You can't go through life thinking about what could go wrong.
Even over time, with a stable coaching staff and one manager who is fantastic and been in place for a long time, you can't ever defer and stay out of the clubhouse because you don't want to get in the way.
The Cubs - with their passionate fans, dedicated ownership, tradition, and World Series drought - represented the ultimate new challenge and the one team I could imagine working for after such a fulfilling Red Sox experience.
If multiple starting pitchers underperform at the same time, it's always going to leave you in a stretch where it's hard to play better than .500 baseball.
It's a natural push and pull that exists in any sports organization. When you are in a big market and then you win, and you're up against the Yankees, and ratings are what they are and attendance is what it is, no one wants to go backwards; as a business, you don't want to go backwards.

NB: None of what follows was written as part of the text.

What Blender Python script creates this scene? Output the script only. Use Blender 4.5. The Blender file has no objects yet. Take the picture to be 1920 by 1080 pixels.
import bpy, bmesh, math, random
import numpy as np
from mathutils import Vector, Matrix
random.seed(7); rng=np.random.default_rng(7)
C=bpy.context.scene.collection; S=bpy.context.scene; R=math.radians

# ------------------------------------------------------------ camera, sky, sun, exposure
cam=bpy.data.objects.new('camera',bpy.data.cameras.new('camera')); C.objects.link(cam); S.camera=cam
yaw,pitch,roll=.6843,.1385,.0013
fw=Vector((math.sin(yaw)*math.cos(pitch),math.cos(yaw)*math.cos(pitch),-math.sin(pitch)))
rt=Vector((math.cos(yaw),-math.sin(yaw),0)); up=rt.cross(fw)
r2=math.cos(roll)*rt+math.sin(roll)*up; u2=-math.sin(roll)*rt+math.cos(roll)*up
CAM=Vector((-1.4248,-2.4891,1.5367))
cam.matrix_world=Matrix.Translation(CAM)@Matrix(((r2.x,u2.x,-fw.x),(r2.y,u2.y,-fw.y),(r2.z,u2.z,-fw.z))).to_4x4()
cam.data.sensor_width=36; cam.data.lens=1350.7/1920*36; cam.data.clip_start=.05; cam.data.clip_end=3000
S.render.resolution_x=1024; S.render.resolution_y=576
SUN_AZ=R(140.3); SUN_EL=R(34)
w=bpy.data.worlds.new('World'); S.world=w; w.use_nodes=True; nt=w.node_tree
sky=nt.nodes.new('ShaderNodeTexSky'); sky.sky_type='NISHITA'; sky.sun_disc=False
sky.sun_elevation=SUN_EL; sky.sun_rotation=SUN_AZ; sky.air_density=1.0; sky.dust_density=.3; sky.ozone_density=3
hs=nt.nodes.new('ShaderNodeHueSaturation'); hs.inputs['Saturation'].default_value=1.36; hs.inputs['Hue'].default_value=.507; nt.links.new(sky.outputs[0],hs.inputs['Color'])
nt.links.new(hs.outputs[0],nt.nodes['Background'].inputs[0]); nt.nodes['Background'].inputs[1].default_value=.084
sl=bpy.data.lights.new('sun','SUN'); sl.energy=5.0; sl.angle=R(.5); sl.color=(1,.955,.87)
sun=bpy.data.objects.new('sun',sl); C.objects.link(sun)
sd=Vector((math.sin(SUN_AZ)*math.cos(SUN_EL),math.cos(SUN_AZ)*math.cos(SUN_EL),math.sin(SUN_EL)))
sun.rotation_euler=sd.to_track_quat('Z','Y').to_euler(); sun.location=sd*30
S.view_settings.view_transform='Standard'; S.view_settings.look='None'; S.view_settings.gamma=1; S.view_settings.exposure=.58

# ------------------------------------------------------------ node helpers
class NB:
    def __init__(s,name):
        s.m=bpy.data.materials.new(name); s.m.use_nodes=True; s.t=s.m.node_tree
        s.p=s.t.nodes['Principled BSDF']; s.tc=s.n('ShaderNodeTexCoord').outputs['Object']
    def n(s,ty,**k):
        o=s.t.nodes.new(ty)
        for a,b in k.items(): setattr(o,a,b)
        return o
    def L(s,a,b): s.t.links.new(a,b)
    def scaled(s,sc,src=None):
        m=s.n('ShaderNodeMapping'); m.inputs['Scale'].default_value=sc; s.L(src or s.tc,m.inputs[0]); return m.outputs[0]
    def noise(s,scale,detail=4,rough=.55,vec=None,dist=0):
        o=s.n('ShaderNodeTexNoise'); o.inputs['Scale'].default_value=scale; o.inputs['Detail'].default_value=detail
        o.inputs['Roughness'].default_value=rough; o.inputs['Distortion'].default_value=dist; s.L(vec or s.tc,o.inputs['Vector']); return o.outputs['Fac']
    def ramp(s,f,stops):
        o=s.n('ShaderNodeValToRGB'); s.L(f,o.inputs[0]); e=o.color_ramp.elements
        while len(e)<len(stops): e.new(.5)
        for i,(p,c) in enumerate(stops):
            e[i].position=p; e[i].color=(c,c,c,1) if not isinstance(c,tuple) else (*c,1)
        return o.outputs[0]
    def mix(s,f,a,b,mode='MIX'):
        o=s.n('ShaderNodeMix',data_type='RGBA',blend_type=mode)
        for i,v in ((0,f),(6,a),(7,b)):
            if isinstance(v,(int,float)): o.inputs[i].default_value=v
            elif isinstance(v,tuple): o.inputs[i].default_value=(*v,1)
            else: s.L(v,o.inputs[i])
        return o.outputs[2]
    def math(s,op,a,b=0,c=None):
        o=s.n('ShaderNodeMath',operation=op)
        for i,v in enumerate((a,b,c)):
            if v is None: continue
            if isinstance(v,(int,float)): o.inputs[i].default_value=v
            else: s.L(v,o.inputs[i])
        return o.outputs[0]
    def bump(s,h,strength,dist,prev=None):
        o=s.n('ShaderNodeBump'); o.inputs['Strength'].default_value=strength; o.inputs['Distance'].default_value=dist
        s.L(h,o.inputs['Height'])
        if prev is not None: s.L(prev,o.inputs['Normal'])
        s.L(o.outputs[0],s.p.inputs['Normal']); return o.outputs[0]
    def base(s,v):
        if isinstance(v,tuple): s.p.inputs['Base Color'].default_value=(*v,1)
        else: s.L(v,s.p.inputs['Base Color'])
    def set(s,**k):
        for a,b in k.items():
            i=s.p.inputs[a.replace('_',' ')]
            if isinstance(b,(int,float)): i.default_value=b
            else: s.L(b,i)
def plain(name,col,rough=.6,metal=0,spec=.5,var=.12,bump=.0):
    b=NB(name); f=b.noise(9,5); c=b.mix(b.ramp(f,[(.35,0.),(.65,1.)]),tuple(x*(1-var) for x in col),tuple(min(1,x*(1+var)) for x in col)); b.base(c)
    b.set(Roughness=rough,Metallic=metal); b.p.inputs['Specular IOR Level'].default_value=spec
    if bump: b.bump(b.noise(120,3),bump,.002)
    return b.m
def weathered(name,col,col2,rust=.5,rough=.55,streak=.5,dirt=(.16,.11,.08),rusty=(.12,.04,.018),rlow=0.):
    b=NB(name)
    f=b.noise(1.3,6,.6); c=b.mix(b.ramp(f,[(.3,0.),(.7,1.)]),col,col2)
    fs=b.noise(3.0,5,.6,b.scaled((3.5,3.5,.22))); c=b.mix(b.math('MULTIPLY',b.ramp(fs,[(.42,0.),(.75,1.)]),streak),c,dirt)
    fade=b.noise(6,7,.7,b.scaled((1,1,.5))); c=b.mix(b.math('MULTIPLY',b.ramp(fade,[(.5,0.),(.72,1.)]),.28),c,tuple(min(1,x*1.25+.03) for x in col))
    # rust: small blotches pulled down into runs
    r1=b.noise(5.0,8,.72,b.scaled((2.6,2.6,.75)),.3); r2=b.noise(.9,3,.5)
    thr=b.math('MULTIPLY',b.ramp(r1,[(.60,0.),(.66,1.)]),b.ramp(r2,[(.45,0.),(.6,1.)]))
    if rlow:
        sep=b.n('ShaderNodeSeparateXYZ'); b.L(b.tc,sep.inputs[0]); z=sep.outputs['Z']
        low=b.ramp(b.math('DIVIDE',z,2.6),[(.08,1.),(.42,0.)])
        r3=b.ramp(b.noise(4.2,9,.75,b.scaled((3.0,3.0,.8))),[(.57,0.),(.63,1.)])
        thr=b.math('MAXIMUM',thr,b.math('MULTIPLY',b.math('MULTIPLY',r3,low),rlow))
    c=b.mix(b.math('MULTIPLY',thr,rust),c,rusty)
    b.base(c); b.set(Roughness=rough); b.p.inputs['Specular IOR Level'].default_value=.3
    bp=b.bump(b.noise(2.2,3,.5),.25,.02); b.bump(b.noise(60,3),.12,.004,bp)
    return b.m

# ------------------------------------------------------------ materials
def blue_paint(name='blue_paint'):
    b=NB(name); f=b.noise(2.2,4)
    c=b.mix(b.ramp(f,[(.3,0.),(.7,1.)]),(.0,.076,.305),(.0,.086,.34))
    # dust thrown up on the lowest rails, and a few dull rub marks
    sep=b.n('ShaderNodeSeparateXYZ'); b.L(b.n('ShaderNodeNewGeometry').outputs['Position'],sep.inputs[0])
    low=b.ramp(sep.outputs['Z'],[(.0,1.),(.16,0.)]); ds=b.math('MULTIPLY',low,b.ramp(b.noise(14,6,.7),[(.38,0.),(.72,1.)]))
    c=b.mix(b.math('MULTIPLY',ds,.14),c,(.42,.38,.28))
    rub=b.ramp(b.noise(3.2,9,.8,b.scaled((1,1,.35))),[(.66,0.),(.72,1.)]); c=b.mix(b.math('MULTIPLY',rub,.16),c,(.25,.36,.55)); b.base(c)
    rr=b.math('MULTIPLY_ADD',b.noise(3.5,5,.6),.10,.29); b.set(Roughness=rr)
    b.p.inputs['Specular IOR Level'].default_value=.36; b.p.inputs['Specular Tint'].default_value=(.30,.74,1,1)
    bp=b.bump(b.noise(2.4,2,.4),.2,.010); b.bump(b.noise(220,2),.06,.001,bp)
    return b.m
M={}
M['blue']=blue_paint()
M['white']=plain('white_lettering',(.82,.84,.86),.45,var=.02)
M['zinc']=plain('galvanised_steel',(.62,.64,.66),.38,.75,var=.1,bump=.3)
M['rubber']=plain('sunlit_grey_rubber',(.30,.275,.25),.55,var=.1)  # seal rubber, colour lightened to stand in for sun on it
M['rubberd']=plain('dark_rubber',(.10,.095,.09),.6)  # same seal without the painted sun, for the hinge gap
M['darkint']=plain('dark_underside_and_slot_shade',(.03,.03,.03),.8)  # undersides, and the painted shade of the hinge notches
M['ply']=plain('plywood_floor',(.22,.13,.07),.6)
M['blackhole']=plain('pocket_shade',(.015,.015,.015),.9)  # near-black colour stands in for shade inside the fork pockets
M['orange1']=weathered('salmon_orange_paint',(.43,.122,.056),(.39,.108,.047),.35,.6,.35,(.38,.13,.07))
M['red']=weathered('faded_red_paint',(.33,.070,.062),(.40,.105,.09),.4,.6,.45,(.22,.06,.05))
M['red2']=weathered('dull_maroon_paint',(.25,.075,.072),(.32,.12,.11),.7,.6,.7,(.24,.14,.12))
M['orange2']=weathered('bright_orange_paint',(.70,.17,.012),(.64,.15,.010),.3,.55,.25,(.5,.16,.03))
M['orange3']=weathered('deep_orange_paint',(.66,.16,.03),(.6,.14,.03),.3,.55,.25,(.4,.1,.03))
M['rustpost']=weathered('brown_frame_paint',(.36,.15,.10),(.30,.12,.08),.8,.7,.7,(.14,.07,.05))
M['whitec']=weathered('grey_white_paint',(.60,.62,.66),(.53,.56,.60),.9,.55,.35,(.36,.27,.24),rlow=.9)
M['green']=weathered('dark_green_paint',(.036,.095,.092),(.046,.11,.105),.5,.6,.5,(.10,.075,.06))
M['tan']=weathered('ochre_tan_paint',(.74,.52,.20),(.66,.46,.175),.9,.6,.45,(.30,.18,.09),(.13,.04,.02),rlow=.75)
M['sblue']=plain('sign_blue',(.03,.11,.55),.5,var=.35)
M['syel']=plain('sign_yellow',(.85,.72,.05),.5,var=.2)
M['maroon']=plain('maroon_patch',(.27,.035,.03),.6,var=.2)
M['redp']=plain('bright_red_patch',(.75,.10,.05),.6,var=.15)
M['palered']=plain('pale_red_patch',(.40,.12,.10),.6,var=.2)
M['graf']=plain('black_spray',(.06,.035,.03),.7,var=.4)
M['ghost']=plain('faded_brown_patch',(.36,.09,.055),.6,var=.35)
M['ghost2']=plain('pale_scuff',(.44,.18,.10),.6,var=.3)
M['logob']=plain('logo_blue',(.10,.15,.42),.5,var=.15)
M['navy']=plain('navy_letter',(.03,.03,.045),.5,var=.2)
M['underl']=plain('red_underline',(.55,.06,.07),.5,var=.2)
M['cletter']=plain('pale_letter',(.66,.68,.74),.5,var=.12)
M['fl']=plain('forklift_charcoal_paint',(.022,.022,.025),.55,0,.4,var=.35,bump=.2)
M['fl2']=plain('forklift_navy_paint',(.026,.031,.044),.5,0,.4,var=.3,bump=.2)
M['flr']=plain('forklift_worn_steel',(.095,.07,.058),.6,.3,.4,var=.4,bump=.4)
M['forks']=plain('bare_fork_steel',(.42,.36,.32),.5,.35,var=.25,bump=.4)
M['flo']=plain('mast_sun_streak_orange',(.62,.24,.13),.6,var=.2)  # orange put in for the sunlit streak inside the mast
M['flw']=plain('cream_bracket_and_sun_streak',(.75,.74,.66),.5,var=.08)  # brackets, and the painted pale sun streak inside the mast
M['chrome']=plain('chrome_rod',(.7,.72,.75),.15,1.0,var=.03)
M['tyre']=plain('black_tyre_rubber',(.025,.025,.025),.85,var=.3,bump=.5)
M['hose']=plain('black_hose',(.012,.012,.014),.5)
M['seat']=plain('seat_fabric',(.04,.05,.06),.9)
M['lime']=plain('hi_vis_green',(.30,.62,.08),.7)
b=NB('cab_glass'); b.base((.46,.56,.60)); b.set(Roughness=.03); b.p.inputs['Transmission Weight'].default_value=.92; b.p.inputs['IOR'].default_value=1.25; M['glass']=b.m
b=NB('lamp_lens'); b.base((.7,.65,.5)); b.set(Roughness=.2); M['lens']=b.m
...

Scouting and player development is the key to year-in and year-out success, not the occasional lucky hit. There are no definitive answers in this game, no shortcuts. When you think you've got it all figured out, you can get humbled very quickly.
The Red Sox hadn't won in 86 years when we took over. We didn't run from that challenge - we embraced it.
I think people want the Cubs to succeed, and by extension, they want people associated with the Cubs to succeed.